Chantant en choeur, la délégation néo-zélandaise venue recueillir solennellement les restes sacrés de ses ancêtres investit alors la scène et des femmes coiffées de couronnes de feuilles viennent s'asseoir aux quatre coins d'un lit mortuaire couvert de fougères.
"Vous êtes le souffle de la vie, vous, nos ancêtres! Vous avez été en France depuis si longtemps, et aujourd'hui, nous allons pouvoir vous ramener chez vous, en Aotearoa", le "pays du long nuage blanc", nom maori pour la Nouvelle-Zélande, lance Derek Lardelli, "aîné maori" qui conduit la cérémonie de remise des "toï moko".
Triste négoce
Les Maoris, comme de nombreuses autres sociétés océaniennes, conservaient religieusement les crânes séchés de leurs ancêtres, coupant également parfois
la tête de leurs ennemis prestigieux en guise de trophées. Leur art consommé de la momification et surtout les impressionants tatouages ornant les visages des maoris avaient suscité un très vif intérêt de la part des explorateurs ayant abordé en Nouvelle-Zélande. En 1769, le Britannique James Cook, premier occidental à débarquer chez les Maoris, aurait ainsi échangé l'une de ces fascinantes têtes contre un vieux caleçon.

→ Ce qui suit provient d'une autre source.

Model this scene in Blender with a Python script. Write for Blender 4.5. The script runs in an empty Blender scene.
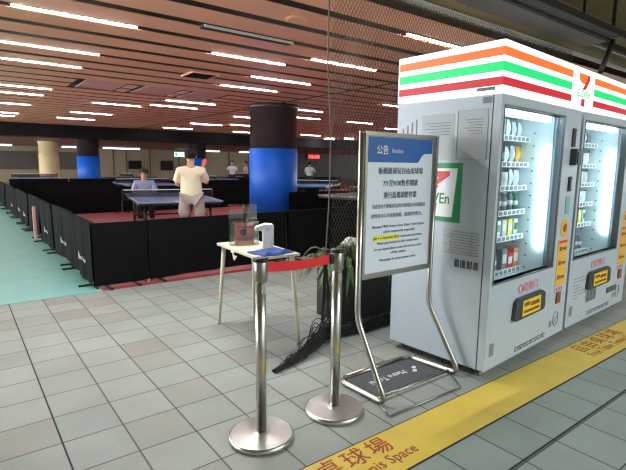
import bpy, bmesh, math, random
from mathutils import Vector, Matrix

# ------------------------------------------------------------------ camera, world, light, exposure
sc = bpy.context.scene
COL = sc.collection
EYE = 1.45
FPX, PITCH, ROLL, YAW = 470.77, 0.1472087, 0.0124164, 0.6490619
cam_d = bpy.data.cameras.new('camera')
cam = bpy.data.objects.new('camera', cam_d)
COL.objects.link(cam)
_cy, _sy = math.cos(YAW), math.sin(YAW)
_fw = Vector((_sy*math.cos(PITCH), _cy*math.cos(PITCH), -math.sin(PITCH)))
_r = Vector((_cy, -_sy, 0)); _u = _r.cross(_fw)
_cr, _sr = math.cos(ROLL), math.sin(ROLL)
_r2 = _r*_cr + _u*_sr; _u2 = _u*_cr - _r*_sr
cam.matrix_world = Matrix(((_r2.x, _u2.x, -_fw.x, 0), (_r2.y, _u2.y, -_fw.y, 0), (_r2.z, _u2.z, -_fw.z, EYE), (0, 0, 0, 1)))
cam_d.sensor_fit = 'HORIZONTAL'; cam_d.sensor_width = 36.0
cam_d.lens = FPX/626.0*36.0
cam_d.clip_start = 0.05; cam_d.clip_end = 200
sc.camera = cam

sc.view_settings.view_transform = 'Standard'
sc.view_settings.look = 'None'
sc.view_settings.gamma = 1.0
sc.view_settings.use_curve_mapping = False
sc.view_settings.exposure = 1.8
sc.cycles.use_denoising = True
sc.cycles.filter_width = 1.25
sc.cycles.max_bounces = 8
sc.cycles.transparent_max_bounces = 24

world = bpy.data.worlds.new('world'); sc.world = world
world.use_nodes = True
bg = world.node_tree.nodes['Background']
bg.inputs['Color'].default_value = (0.95, 1.0, 1.0, 1)
bg.inputs['Strength'].default_value = 2.5

def area(name, loc, sx, sy, power, color=(1, 0.97, 0.92), rot=(0, 0, 0)):
    l = bpy.data.lights.new(name, 'AREA'); l.shape = 'RECTANGLE'; l.size = sx; l.size_y = sy
    l.energy = power; l.color = color
    o = bpy.data.objects.new(name, l); COL.objects.link(o); o.location = loc; o.rotation_euler = rot
    return o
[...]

Très vite, la curiosité suscitée par ces reliques donnèrent lieu au développement d'un véritable commerce avec les Maoris, qui voyaient là l'occasion d'obtenir des objets européens, notamment des armes à feu. Le gouvernement britannique aura beau interdire ce sinistre négoce dès 1831, le trafic se poursuivra illégalement bien au-delà de cette date, disséminant des centaines de têtes coupées dans différents pays d'Europe.

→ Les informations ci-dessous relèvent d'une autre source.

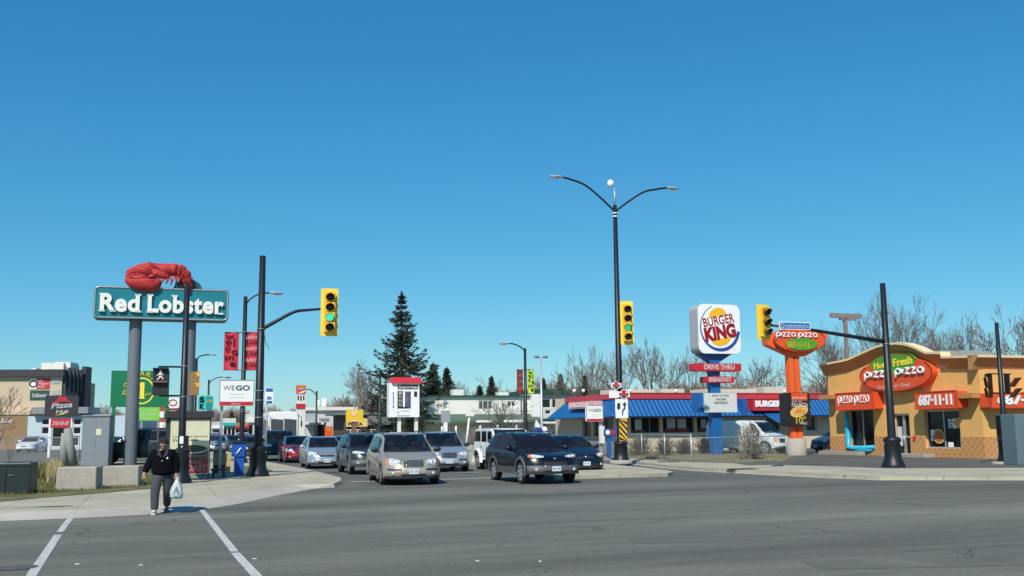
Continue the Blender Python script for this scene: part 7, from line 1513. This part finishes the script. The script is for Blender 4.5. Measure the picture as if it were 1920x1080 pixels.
# body: pelvis, spine, neck, head core, arms, hands with fingers, legs
V = [(0, 0, .92), (0, .0, 1.08), (0, -.01, 1.25), (0, -.02, 1.40), (0, -.05, 1.475), (0, -.08, 1.54),
     (-.19, -.02, 1.38), (-.33, .02, 1.14), (-.41, -.04, .93), (-.425, -.05, .885),
     (.19, -.02, 1.38), (.29, .0, 1.13), (.31, -.07, .90), (.312, -.08, .855),
     (-.11, -.02, .88), (-.14, -.16, .50), (-.12, -.20, .10), (-.12, -.28, .05),
     (.11, .02, .88), (.10, .08, .50), (.06, .34, .14), (.06, .26, .06)]
E = [(0, 1), (1, 2), (2, 3), (3, 4), (4, 5), (3, 6), (6, 7), (7, 8), (8, 9), (3, 10), (10, 11), (11, 12), (12, 13), (0, 14), (14, 15), (15, 16), (16, 17), (0, 18), (18, 19), (19, 20), (20, 21)]
Rr = [(.15, .12), (.15, .13), (.15, .12), (.12, .09), .055, .05, .07, .05, .036, (.034, .02), .07, .05, .036, (.034, .02), .095, .065, .045, .04, .095, .065, .045, .04]
for b_i, sx in ((9, -1), (13, 1)):
    bx, by, bz = V[b_i]
    for k, (ox, L_) in enumerate(((-.026, .062), (-.009, .074), (.009, .070), (.025, .055))):
        V.append((bx+ox*1.0, by, bz-.035)); V.append((bx+ox*1.1, by-.012, bz-.035-L_*.5)); V.append((bx+ox*1.05, by+.008, bz-.035-L_)); n_ = len(V); E += [(b_i, n_-3), (n_-3, n_-2), (n_-2, n_-1)]; Rr += [.010, .009, .007]
    V.append((bx-sx*.038, by-.02, bz-.02)); V.append((bx-sx*.045, by-.03, bz-.06)); n_ = len(V); E += [(b_i, n_-2), (n_-2, n_-1)]; Rr += [.011, .009]
Rr = [(tuple(q*K_ for q in r) if hasattr(r, '__len__') else r*K_) for r in Rr]
bd = skinned('body', sv(V), E, Rr, m_skin, root)
# head shaped on a ball, tipped down
hd = MB(); rot = Matrix.Rotation(R(28), 3, 'X'); hc = Vector((0, -.10, 1.585))*K_
hd.ball(hc, (.083, .098, .118), 20, 14, rot); hd.ball(hc+rot @ Vector((0, -.055, -.055)), (.052, .05, .055), 14, 10, rot)
hd.ball(hc+rot @ Vector((0, -.105, -.018)), (.015, .022, .026), 10, 6, rot)
for sx in (-1, 1): hd.ball(hc+rot @ Vector((sx*.082, .0, -.01)), (.012, .022, .032), 8, 6, rot)
ho = hd.build('head', m_skin, bd)
gz = MB()
for sx in (-1, 1):
    c = hc+rot @ Vector((sx*.034, -.10, .012)); gz.tube([c+rot @ Vector((.026*math.cos(a), 0, .017*math.sin(a))) for a in [k*math.pi/5 for k in range(11)]], .004, 5, False); gz.tube([c+rot @ Vector((sx*.026, 0, .005)), hc+rot @ Vector((sx*.083, .0, .01))], .003, 4)
    e_ = MB(); e_.ball(hc+rot @ Vector((sx*.034, -.092, .012)), (.013, .006, .008), 8, 6, rot); e_.build('eye', m_bk, bd)
gz.build('glasses', m_bk, bd); mo = MB(); mo.ball(hc+rot @ Vector((0, -.104, -.058)), (.026, .007, .006), 8, 6, rot); mo.build('mouth', M('lip', (.28, .09, .07), .6), bd)
hr = MB(); rn = random.Random(3)
hr.ball(hc+rot @ Vector((0, .022, .035)), (.094, .098, .105), 18, 12, rot)
for i in range(150):
    a = rn.uniform(0, 6.28); e_ = rn.uniform(-.25, 1.5); v = Vector((math.cos(a)*math.cos(e_)*.095, math.sin(a)*math.cos(e_)*.10+.022, math.sin(e_)*.108+.035))
    if v.y < -.035 and v.z < .065: continue
    hr.ball(hc+rot @ v, rn.uniform(.014, .026), 6, 4)
hr.build('hair', m_hair, bd)
# trousers
V = [(0, .0, .93), (-.115, -.03, .84), (-.14, -.16, .50), (-.13, -.20, .07), (.115, .03, .84), (.10, .08, .50), (.06, .34, .14), (0, 0, 1.02)]
skinned('trousers', sv(V), [(0, 1), (1, 2), (2, 3), (0, 4), (4, 5), (5, 6), (0, 7)], [(.20, .16), (.145, .14), (.105, .105), (.085, .085), (.145, .14), (.105, .105), (.08, .085), (.19, .16)], m_tr, root)
# jacket with collar, sleeves
V = [(0, .0, .86), (0, -.01, 1.00), (0, -.01, 1.20), (0, -.01, 1.34), (0, -.03, 1.43), (-.19, -.01, 1.37), (-.32, .02, 1.15), (-.41, -.035, .93), (.19, -.01, 1.37), (.285, .0, 1.14), (.31, -.068, .90)]
skinned('jacket', sv(V), [(0, 1), (1, 2), (2, 3), (3, 4), (3, 5), (5, 6), (6, 7), (3, 8), (8, 9), (9, 10)], [(.285, .22), (.29, .23), (.27, .21), (.22, .16), (.10, .10), (.14, .13), (.105, .10), (.07, .07), (.13, .12), (.105, .10), (.07, .07)], m_jk, root)
cl = MB(); m_col = M('purple_collar', (.03, .025, .05), .85)
for sx in (-1, 1): cl.add([(sx*.015, -.205, 1.24), (sx*.085, -.12, 1.44), (sx*.16, -.085, 1.42), (sx*.10, -.19, 1.30)], [(0, 1, 2, 3), (3, 2, 1, 0)])
cl.build('collar', m_col, root)
lg = MB(); lg.ball((.115*K_, -.205*K_, 1.27*K_), (.022, .008, .026), 10, 6); lg.ball((.0, -.222*K_, 1.21*K_), (.008, .008, .02), 8, 6); lg.build('jacket_emblem', m_offw, root)
for sx, (fx, fy_, fz, pt) in ((-1, (-.125, -.27, .0, 8)), (1, (.06, .28, .0, -14))):
    s = MB(); rt_ = Matrix.Rotation(R(-pt), 3, 'X'); s.ball((fx*K_, fy_*K_+.0, .055), (.055, .145, .048), 14, 8, rt_); s.box((fx*K_, fy_*K_, .018), (.09, .26, .03)); s.build('shoe', M('white_trainer', (.62, .62, .60), .6) if sx < 0 else M('shaded_trainer', (.12, .12, .13), .7), root)  # rear shoe: same trainer with its shade put into a darker colour
# bag, hanging from the hand
bp = root.matrix_world
hand = Matrix.Rotation(R(10), 4, 'Z') @ Vector((.312*K_, -.085*K_, .80*K_)); bw = Vector((pg.x, pg.y, 0))+hand
root = thing('plastic_bag', 'white translucent plastic carrier bag hanging from the hand of the walking person', 'bag', (bw.x+.02, bw.y, bw.z-.44), 10)
vs = []; fs = []; n = 20; prof = [(.0, .02), (.10, .0), (.135, .05), (.14, .14), (.115, .25), (.06, .36), (.02, .43)]
rn = random.Random(8)
for i, (r_, z) in enumerate(prof):
    for k in range(n):
        a = 2*math.pi*k/n; q = 1+.10*math.sin(a*5+i*1.3)+rn.uniform(-.05, .05); vs.append((r_*q*math.cos(a), r_*q*.62*math.sin(a), z+.012*math.sin(a*3)))
for i in range(len(prof)-1):
    for k in range(n): fs.append((i*n+k, i*n+(k+1) % n, (i+1)*n+(k+1) % n, (i+1)*n+k))
m_bag = M('bag_plastic', (.52, .60, .60), .35, var=.15, scale=14); m_bag.node_tree.nodes['Principled BSDF'].inputs['Transmission Weight'].default_value = .15
MB().add(vs, fs, True).build('sack', m_bag, root)
h = MB()
for sx in (-1, 1): h.tube([(sx*.03, 0, .36), (sx*.025, 0, .44), (0, .0, .475)], .010, 6)
h.build('handle', m_bag, root); h = MB(); h.text('A', -.06, .05, .12, .27, -.10, bold=.02, shear=.1); h.build('bag_print', M('bag_grey_print', (.33, .38, .38), .6), root)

"Peu importe comment vous êtes arrivés dans cette terre étrangère (...) merci au peuple français. Aujourd'hui, les ancêtres vous sourient pour nous avoir permis de vous ramener", proclame Derek Lardelli. Il déposera ensuite des petits sachets renfermant de cadeaux aux pieds du ministre de la Culture, Frédéric Mitterrand, et des responsables des divers musées français qui ont conservé les têtes pendant près de 200 ans.
"Les 20 têtes identifiées en France sont remises à la Nouvelle-Zélande au musée Te Papa, elles ne sont plus désormais des objets de collection mais seront entreposées dans un lieu sacralisé", s'est réjoui à son tour Frédéric Mitterrand, saluant la loi de mai 2010 ayant permis cette restitution.
Toï moko
Les "toï moko" arriveront au musée Te Papa ("notre lieu" en maori) de Wellington le 26 janvier, où une grande cérémonie sera organisée en présence du roi Tuheitia Paki pour célébrer leur retour au pays.
Grâce aux archives historiques, l'abondante tradition orale maorie et les experts en tatouages, qui ont chacun leur signification et retracent l'histoire personnelle unique de leur porteur, Te Papa tentera de retrouver la communauté d'origine des ancêtres rapatriés.
Les têtes étant sacrées, aucun test ADN n'est prévu dans l'immédiat pour identifier leur famille. Selon Te Papa, quelque 200 "toï moko" ont été restituées par 14 pays mais on estime que plus de 500 autres attendent encore leur retour dans diverses institutions européennes.
Les anthropologues s'inquiètent toutefois de l'impossibilité d'élargir leurs études suite à la disparition de ce patrimoine mis jusqu'alors à leur disposition.